“If Someone Tells You They Predicted This, They’re Lying Through Their Teeth”… Except Everyone DID Predict This

“If Someone Tells You They Predicted This, They’re Lying Through Their Teeth”… Except Everyone DID Predict This

By Michael Every of Rabobank

I am a genius lying through his teeth

There is a Bloomberg story today that I absolutely have to start with: ‘One of the Decade’s Hottest Bond Markets is Imploding in China’. In a nutshell, the Chinese property market, which was nuts, is now being shelled – and most of the losses are being carried by foreign investors.

This development is apparently a major surprise to some. So much so that: “No one could have predicted this. If someone tells you they predicted this, they’re a genius or lying through their teeth,” says a CIO obviously deeply involved in the failing trade.

I can’t wait to tell my wife I am a genius. (My mother, so proud of my “ologies”, already knew of course.)

Yes, I am lying through my teeth in saying so – just ask my wife. But you had to be the very opposite of a genius, or lying through your teeth, to not see there was no way a property bubble of the scale of China’s scale could avoid ending this way, or that, given a choice, it would be foreign bond holders who would suffer more than local ones when push came to shove.

You also don’t need to be a genius to see that lots of other problems still litter the landscape despite, indeed because of, current market pricing.
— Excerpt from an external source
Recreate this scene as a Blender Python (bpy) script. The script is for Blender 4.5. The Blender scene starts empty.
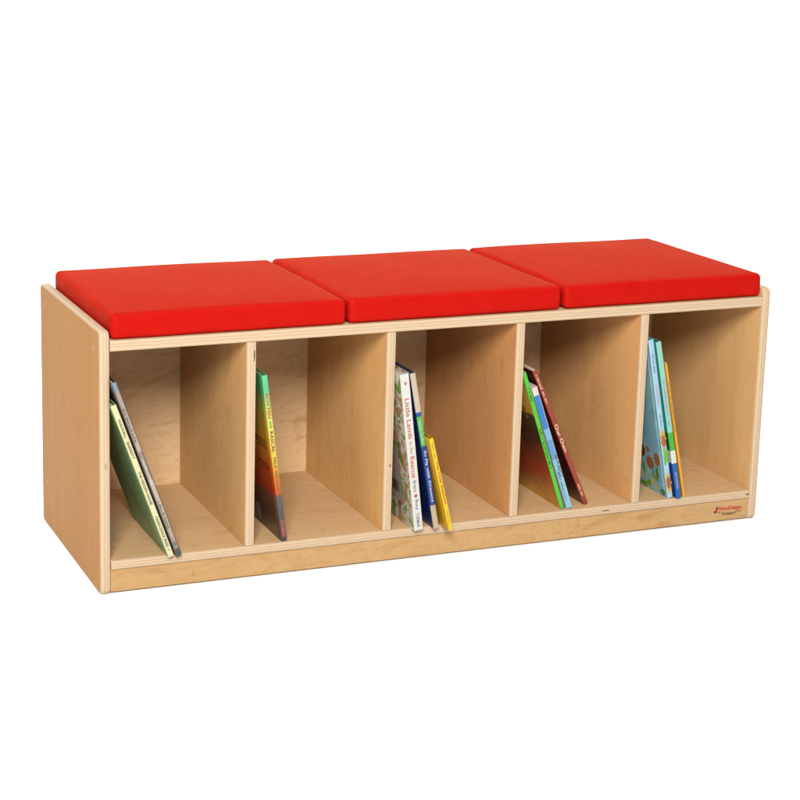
import bpy, bmesh, math, random
from mathutils import Vector, Matrix
scene = bpy.context.scene
C = scene.collection
R = math.radians

# ------------------------------------------------------------------ camera
def look_matrix(yaw, pit, rol):
    f = Vector((math.sin(yaw) * math.cos(pit), math.cos(yaw) * math.cos(pit), math.sin(pit)))
    r = Vector((math.cos(yaw), -math.sin(yaw), 0)); u = r.cross(f)
    r2 = r * math.cos(rol) + u * math.sin(rol); u2 = -r * math.sin(rol) + u * math.cos(rol)
    return Matrix((r2, u2, -f)).transposed()
cd = bpy.data.cameras.new('camera'); cam = bpy.data.objects.new('camera', cd); C.objects.link(cam)
cam.matrix_world = Matrix.Translation((-0.70223, -2.69524, 1.0645)) @ look_matrix(0.37561, -0.20857, 0.01885).to_4x4()
cd.sensor_width = 36; cd.lens = 1854.016 * 36 / 800
cd.shift_x = (400 - 318.715) / 800; cd.shift_y = (303.223 - 400) / 800
cd.clip_start = .05; cd.clip_end = 200
scene.camera = cam
# ------------------------------------------------------------------ studio light
w = bpy.data.worlds.new('World'); scene.world = w; w.use_nodes = True
w.node_tree.nodes['Background'].inputs[0].default_value = (1, 1, 1, 1)
w.node_tree.nodes['Background'].inputs[1].default_value = .32
def area(name, loc, target, size, power, col=(1, 1, 1), sy=None):
    l = bpy.data.lights.new(name, 'AREA'); l.energy = power; l.size = size; l.color = col
    if sy: l.shape = 'RECTANGLE'; l.size_y = sy
    o = bpy.data.objects.new(name, l); C.objects.link(o); o.location = loc
    o.rotation_euler = (Vector(target) - Vector(loc)).to_track_quat('-Z', 'Y').to_euler()
    return o
area('softbox', (-1.27, -3.9, 2.82), (.6, .2, .22), 1.5, 378, (1, .985, .96))
area('overhead_floor_fill', (.6, .1, 3.1), (.6, .1, 0), 2.6, 38, sy=2.2)  # added fill from above, brightens the floor to white without reaching the compartments
for bx in (-1.3, 2.6): area('backdrop_fill', (bx, 1.25, 3.3), (bx, 2.9, .4), 1.2, 48)  # added pair of unseen fills that lift the sweep behind to white
scene.view_settings.view_transform = 'Standard'; scene.view_settings.look = 'None'
scene.view_settings.exposure = 0; scene.view_settings.gamma = 1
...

The US Treasury yield curve is around 2000’s record levels of inversion over the traditional metric of 2s-10s, a time replete with the idiocies of petfood.com, Enron, and Tony Blair singing Auld Lang Syne in the Millennium Dome. This surely flags a deep recession.

Yet we are being told that isn’t possible by the Fed. We are also being told all is well by the stock market, which is behaving as rationally as a junkie being told there are no more drugs in the house, and instead mixing up sugar, flour, baking soda, and oven cleaner.
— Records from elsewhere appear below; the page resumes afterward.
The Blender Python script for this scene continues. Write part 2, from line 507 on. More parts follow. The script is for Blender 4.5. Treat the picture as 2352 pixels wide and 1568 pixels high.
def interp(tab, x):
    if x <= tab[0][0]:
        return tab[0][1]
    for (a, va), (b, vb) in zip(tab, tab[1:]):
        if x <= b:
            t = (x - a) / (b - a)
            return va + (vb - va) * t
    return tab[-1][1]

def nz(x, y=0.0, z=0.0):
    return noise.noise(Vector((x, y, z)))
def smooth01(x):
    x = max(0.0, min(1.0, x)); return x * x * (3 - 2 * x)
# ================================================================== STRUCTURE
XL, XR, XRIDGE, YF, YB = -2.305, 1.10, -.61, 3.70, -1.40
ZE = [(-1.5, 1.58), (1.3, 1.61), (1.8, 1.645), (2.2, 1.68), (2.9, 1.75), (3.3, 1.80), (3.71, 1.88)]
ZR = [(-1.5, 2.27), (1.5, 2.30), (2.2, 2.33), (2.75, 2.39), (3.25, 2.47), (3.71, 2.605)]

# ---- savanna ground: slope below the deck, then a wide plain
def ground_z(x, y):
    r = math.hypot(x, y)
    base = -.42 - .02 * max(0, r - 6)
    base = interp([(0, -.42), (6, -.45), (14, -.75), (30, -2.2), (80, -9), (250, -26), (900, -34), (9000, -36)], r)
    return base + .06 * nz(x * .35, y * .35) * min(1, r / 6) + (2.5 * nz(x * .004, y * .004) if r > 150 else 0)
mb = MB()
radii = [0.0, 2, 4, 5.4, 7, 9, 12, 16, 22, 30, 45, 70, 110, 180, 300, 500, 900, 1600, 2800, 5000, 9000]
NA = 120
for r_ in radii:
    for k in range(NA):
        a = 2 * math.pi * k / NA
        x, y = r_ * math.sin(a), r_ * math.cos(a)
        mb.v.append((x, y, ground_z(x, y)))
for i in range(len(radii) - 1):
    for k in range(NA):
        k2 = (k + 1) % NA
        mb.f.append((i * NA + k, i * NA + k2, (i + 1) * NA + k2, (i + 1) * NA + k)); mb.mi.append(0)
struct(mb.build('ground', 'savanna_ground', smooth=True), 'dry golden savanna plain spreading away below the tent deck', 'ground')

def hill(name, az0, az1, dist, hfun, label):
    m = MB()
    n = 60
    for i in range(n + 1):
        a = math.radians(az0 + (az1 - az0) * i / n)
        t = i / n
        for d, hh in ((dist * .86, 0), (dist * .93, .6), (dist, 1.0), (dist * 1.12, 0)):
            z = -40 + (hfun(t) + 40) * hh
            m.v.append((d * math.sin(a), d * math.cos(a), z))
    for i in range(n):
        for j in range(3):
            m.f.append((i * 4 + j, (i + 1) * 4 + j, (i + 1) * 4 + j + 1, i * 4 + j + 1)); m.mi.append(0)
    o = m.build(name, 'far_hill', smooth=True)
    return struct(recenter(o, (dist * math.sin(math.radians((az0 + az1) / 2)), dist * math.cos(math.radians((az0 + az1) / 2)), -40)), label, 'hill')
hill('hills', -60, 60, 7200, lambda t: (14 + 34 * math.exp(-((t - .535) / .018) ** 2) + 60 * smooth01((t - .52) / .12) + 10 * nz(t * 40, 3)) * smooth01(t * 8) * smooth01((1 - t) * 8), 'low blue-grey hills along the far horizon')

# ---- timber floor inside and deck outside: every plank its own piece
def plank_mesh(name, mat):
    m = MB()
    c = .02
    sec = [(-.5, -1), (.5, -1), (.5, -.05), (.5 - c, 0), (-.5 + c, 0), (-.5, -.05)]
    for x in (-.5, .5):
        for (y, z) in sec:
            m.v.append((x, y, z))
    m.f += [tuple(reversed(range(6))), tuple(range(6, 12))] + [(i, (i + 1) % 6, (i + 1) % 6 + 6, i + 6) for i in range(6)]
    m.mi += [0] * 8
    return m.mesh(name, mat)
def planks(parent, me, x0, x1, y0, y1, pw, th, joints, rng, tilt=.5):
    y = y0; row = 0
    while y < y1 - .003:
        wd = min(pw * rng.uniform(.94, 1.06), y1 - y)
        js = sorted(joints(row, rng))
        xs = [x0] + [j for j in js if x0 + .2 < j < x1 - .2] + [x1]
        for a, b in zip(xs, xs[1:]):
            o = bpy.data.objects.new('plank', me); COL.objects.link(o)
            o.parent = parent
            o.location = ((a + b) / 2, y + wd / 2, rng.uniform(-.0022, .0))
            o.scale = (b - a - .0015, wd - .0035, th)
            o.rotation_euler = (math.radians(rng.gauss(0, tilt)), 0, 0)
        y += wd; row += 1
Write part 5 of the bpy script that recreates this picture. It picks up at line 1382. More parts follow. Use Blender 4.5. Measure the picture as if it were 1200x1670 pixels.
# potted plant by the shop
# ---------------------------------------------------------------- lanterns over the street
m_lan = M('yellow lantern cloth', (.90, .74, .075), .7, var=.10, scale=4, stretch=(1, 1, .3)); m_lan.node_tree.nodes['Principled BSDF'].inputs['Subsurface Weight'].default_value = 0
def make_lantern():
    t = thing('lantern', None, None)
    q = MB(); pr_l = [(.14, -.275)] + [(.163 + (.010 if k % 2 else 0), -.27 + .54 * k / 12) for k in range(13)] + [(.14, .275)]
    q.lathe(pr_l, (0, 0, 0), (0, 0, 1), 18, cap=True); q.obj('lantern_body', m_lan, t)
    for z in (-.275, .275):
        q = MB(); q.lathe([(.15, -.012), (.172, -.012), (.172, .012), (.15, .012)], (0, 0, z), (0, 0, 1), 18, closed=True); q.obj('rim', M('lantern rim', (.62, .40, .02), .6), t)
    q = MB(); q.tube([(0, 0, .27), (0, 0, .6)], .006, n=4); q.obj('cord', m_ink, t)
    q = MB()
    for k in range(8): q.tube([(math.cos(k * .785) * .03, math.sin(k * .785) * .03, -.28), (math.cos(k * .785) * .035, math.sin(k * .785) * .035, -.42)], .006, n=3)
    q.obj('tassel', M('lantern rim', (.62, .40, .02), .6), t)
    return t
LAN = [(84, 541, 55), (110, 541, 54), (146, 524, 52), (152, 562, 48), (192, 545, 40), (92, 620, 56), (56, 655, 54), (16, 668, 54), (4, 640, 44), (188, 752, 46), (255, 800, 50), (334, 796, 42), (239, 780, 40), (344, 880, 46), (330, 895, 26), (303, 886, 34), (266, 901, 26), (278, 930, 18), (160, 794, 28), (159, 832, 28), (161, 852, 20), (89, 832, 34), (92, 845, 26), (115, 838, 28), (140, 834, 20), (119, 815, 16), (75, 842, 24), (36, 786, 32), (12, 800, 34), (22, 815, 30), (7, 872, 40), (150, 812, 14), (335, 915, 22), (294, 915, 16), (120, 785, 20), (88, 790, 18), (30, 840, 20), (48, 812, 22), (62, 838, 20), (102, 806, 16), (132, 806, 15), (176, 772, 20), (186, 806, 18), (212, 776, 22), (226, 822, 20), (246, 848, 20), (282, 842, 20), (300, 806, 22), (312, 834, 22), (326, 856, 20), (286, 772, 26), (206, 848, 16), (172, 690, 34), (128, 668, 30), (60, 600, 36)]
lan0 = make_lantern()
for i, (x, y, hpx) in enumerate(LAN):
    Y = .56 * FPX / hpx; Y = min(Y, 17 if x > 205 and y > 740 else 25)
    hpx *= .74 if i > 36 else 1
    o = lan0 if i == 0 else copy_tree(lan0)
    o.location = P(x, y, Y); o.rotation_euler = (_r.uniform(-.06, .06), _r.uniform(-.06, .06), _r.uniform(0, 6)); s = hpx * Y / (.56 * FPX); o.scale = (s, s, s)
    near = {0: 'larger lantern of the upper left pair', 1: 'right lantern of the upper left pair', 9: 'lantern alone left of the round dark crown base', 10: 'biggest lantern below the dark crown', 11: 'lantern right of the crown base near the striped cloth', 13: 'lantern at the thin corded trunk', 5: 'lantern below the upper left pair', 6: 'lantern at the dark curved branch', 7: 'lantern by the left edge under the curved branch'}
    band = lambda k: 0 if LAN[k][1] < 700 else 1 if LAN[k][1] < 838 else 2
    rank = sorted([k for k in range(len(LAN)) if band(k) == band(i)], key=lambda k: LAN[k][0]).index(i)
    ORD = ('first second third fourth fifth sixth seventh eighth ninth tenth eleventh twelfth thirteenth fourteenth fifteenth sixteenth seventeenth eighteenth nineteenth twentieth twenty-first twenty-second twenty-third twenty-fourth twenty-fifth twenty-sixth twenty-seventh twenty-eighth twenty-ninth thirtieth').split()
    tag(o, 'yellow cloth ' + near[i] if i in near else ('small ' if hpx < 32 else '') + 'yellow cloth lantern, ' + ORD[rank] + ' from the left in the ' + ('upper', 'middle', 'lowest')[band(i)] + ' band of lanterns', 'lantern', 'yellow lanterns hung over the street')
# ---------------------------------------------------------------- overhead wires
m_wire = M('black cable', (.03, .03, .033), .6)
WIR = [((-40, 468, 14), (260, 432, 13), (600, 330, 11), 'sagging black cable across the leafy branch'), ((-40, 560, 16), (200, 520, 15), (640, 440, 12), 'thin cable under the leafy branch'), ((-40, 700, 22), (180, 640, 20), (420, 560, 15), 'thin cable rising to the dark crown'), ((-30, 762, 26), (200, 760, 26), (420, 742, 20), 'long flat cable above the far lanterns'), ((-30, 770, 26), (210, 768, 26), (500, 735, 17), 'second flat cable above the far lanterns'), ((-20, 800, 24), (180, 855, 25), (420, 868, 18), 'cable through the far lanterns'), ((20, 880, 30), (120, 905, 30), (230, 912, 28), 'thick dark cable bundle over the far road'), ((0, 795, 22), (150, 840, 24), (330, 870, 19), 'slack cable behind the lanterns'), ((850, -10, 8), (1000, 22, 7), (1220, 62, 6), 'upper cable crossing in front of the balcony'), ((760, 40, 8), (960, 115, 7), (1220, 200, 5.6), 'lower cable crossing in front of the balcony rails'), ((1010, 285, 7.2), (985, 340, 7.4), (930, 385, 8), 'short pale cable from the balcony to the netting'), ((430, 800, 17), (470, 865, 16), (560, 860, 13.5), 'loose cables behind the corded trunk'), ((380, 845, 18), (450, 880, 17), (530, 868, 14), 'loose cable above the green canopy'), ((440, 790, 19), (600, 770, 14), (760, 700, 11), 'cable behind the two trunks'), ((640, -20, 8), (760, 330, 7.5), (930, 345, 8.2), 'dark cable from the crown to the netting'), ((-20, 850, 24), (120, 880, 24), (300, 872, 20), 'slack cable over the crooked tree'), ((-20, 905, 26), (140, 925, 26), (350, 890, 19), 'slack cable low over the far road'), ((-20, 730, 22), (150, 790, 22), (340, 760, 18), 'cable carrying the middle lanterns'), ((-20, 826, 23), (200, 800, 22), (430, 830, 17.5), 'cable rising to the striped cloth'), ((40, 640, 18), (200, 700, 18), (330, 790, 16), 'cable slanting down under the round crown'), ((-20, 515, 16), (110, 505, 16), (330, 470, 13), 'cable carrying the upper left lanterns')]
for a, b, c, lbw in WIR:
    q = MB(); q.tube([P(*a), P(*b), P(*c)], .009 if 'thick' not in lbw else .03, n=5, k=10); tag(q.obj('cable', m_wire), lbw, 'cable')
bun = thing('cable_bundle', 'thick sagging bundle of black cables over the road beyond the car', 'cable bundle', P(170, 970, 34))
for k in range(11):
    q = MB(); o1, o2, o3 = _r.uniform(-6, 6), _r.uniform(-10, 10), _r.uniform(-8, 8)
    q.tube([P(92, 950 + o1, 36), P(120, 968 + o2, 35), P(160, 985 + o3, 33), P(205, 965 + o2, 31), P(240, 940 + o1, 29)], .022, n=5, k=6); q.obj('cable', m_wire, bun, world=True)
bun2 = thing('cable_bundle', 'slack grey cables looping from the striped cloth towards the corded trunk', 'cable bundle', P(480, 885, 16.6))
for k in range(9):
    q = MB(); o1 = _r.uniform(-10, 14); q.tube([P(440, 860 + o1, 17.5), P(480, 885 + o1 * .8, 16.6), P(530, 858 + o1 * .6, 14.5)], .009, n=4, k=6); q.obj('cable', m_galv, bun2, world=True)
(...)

Perhaps it tells us inflation is no longer an issue? Hardly!

Yes, US inflation expectations suddenly plunged, says the New York Fed, as US consumers all now see that prices of everything including food(!) and fuel(!) will moderate ahead. Because… Yet the same group also believe unemployment will fall further from here, and their own wages will pick up. Then again, who reads data? Not the people who looked at the Chinese property market anyway.

Yes, this week might see headline US CPI fall back in y-o-y terms, unleashing the latest bout of incorrect “transitory!” calls. Yes, 9% (10%, 13%, etc.) Western inflation might be near its peak.
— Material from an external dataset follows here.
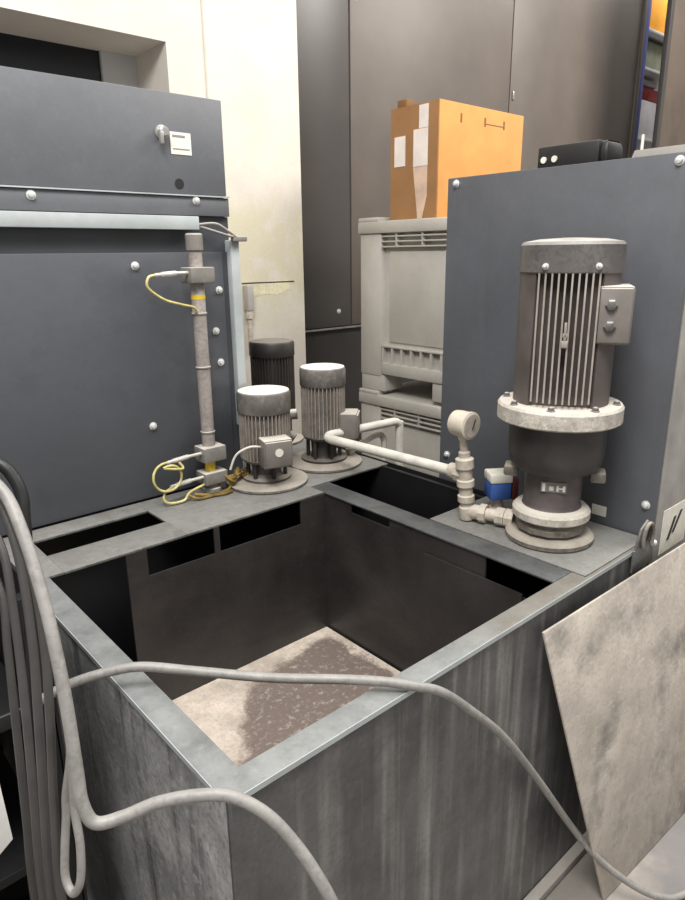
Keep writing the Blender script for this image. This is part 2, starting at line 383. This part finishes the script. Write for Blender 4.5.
lk=MB(); lk.lathe([(.021,0),(.021,.004),(.015,.006),(.015,.022),(.011,.026)],(.636,1.254,2.03),20,(0,-1,0)); lk.box(.618,.630,1.225,1.24,1.995,2.03,.003); lk.obj('lock','lockmetal',t)
bx('label_plate','offwhite',t,.663,.732,1.2525,1.254,1.974,2.036,label='white printed label')
bx('label_print','lockmetal',t,.670,.712,1.2515,1.2525,2.022,2.028)
bx('label_print','lockmetal',t,.670,.725,1.2515,1.2525,1.988,1.991)
MB().cyl((.683,1.2535,1.891),(.683,1.2525,1.891),.015,seg=24).obj('hole','ink',t)
# loose wires at the housing corner
lw=MB(); lw.tube([(.73,1.243,1.772),(.78,1.22,1.775),(.82,1.215,1.755),(.855,1.22,1.735)],.0045); lw.tube([(.733,1.243,1.768),(.79,1.215,1.748),(.83,1.215,1.738),(.86,1.222,1.738)],.004)
lw.box(.84,.895,1.215,1.232,1.722,1.738,.003); lw.obj('corner_wire','column_block',t)

# ------------------------------------------------------------------ coolant tank
t=thing('coolant_tank',(.68,.62,0),'open dark grey steel coolant tank with dusty rim in the foreground','tank')
bx('front_wall','tank',t,0,1.362,0,.006,.0,H-.004)
bx('left_wall','tank_left',t,0,.006,.0065,1.25,.0,H-.004)
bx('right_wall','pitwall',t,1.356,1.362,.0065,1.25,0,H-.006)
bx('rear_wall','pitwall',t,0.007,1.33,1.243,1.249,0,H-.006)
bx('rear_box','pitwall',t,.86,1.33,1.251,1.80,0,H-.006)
# inner walls with overflow slots
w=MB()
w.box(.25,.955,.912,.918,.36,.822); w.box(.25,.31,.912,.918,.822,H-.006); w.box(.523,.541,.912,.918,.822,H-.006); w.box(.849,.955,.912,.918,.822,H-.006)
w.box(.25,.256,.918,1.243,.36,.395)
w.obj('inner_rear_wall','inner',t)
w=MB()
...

However, anyone thinking we quickly and effortlessly get back to 2% CPI from here to justify a 2.75% 10-year rate, and higher stocks, is either a genius or lying to themselves through their teeth. The structural problems we now face mean that 4% CPI might be the new 2% CPI ahead for a long time. Or the (“there is no”) recession might be deeper than stocks can imagine. Or both.

Assume 4% CPI ahead and 10-year US yields at 2.75% are a great way to borrow at negative real rates for years: and I’m sure that will ensure waves of productive disinflationary investment, as opposed to fictitious inflationary froth, by the rational capitalists in charge of our capital stock,

Yet don’t take my lying genius word for it. Singapore, a country renowned for its intelligent forward planning and its honesty and probity, just heard its Prime Minister give a pre-National Day televised address in which he stressed “a storm is gathering.”

Partly, this was because “US-China relations are worsening, with intractable issues, deep suspicions, and limited engagement.” As a result, the small country should prepare for a future “less peaceful and stable than now”, and this isn’t seen ending anytime soon, while any miscalculations could make things far worse. Importantly, is that deflationary, as the US yield curve implies? Hardly, if history is any guide.

Indeed, PM Lee also said economic challenges were more immediate and that Singapore’s outlook had “clouded considerably.” Like many other governments –including the US with its new ‘Inflation Reduction Act’, which won’t –Singapore will soon roll out more measures to help people cope. Yet the more states that act fiscally, the more inflationary the backdrop will naturally be. Note that the soon-to-be-signed US fiscal bill includes more, not less, biodiesel, which will of course lift the price of related commodities. (And on food, France is seeing warnings that it may run out of milk. In which case next up would be cheese!)

In fact, just after the Monetary Authority of Singapore made a surprise inter-meeting policy tightening on 14 July, the PM also had a clear a warning for markets: “The world is not likely to return anytime soon to the low inflation levels and interest rates that we have enjoyed in recent decades.”

Lots of geniuses, and others, out there think otherwise.